Et Activision Blizzard, empêtré dans un scandale de harcèlement sexuel, est réputé assez peu créatif en matière de nouvelles licences. « Son rachat surprise par Microsoft ressemble à un geste réflexe de défense contre Sony », soupçonne un spécialiste du site d’analyses financières The Motley Fool.
Sony s’apprête en effet à sortir une formule d’abonnement similaire au Game Pass de Microsoft, qui permet de jouer en ligne. En février, le Japonais a racheté Bungie (Destiny 2) pour enrichir son catalogue.
Sony domine toujours
Dans le secteur du jeu, Microsoft reste un challengeur par rapport à Sony. En revanche, il est dans le viseur des régulateurs américains, qui s’inquiètent de l’emprise croissante des titans de la tech.

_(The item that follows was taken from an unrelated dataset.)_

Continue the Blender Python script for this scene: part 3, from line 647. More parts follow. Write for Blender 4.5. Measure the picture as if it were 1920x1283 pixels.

Selon les chiffres du cabinet Dealogic révélés par CNBC, Amazon, Facebook et Google ont procédé à un nombre record de rachats d’entreprises en 2021. Microsoft détient la palme, avec 56 acquisitions. La plus importante est Nuance Communications, une entreprise de reconnaissance vocale.
Microsoft investit tous azimuts, par exemple dans le véhicule autonome. Notons sa prédilection pour les réseaux sociaux, qui pourraient rapprocher le groupe des particuliers, alors que son chiffre d’affaires, lui, dépend surtout des entreprises. Il a racheté LinkedIn en 2016, mais a raté TikTok (2020) et Discord (2021).
« Le capitalisme sans la concurrence, c’est de l’exploitation », dénonçait Joe Biden l’été dernier en renforçant la législation anti-trust. Les emplettes de Microsoft sont donc scrutées de près. Mais le plus grand danger ne vient sans doute pas de là. « Il y a un risque que d’autres grandes entreprises de la tech se mettent à investir dans le jeu vidéo. Elles pourraient tout bouleverser », confiait fin 2020 au Guardian Phil Spencer, le responsable de la Xbox.
La grande crainte de Microsoft ? C’est toujours d’être mis hors jeu par les GAFA.